I don't actually know whether you're right or wrong about the other stuff, but you're way too involved in the issue for me to bother discussing it further. do it the way you want to do it; not a big issue either way.



[ Reply to This | # ]
10.5: Share any files between users on the same Mac
Authored by: ragmaxone on Jun 05, '09 10:04:39AM

I did the trick using PrefPane and it works...
I compared the result for the 'ls -le' and it's exactly the same. (oops sorry for the mistake: the group's name and the folder's name are not the same)



[ Reply to This | # ]
10.5: Share any files between users on the same Mac
Authored by: Sesquipedalian on Jun 05, '09 02:20:29PM

I also posted this in reply to tedw, but its buried in there and I thought you might not see it, ragmaxone.
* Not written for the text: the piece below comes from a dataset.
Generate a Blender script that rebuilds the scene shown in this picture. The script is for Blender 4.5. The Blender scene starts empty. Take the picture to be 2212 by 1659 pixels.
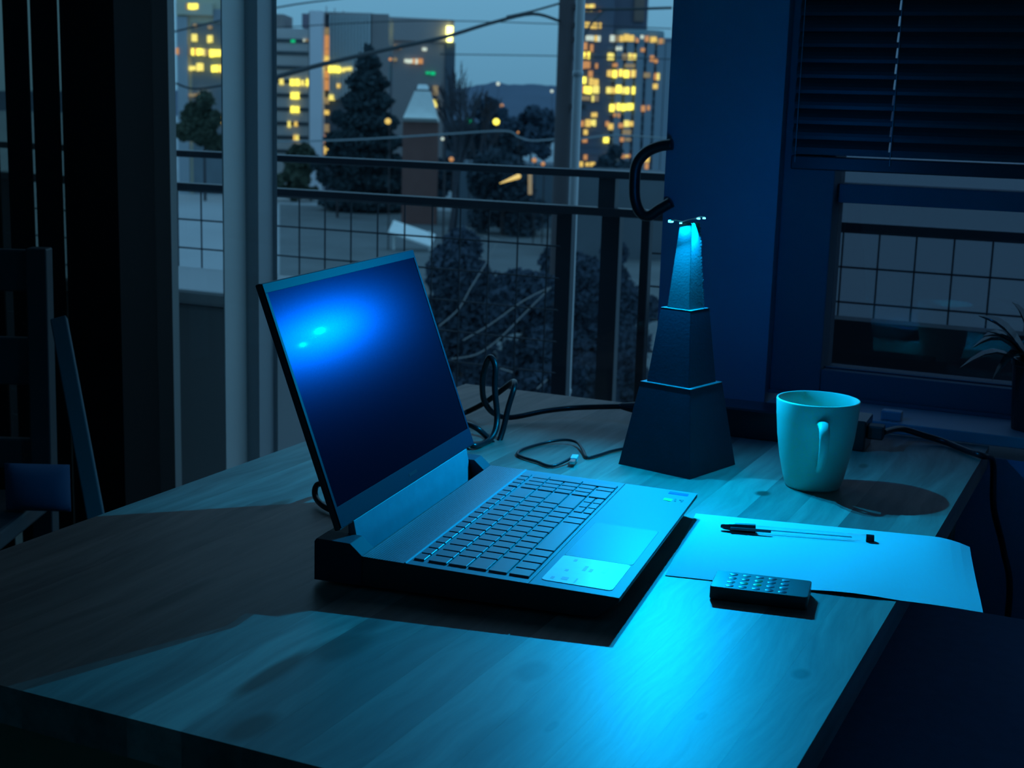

I'd hate for you to accidentally mess up your iPhoto or iTunes library, so I'm reposting it here too. :)

Sharing a folder with read and write permissions will allow another user or group to open the folder and to put files into the folder (yes, Apple's GUI is simplifying read, write & execute into simply "read & write"). But sharing the folder doesn't allow another user to edit a file inside the folder unless and until the permissions on the individual file in question are manually modified (via Finder's Info window or the command line or some other method).

So if my wife's user adds some documents to a shared folder, I can see the document files in the folder and even open them up to read them, but I can't save any changes to them. If I try, I get an error about not having the proper access privileges.

Having to manually modify the permissions on a file isn't too bad to work with for an occasional individual file, but when dealing with the innards of an iPhoto or iTunes library, where many files all over the place are being added and edited all the time, one needs a system in place that will take care of all the permissions issues on all the files and subfolders automatically. That's what this hint about ACLs provides.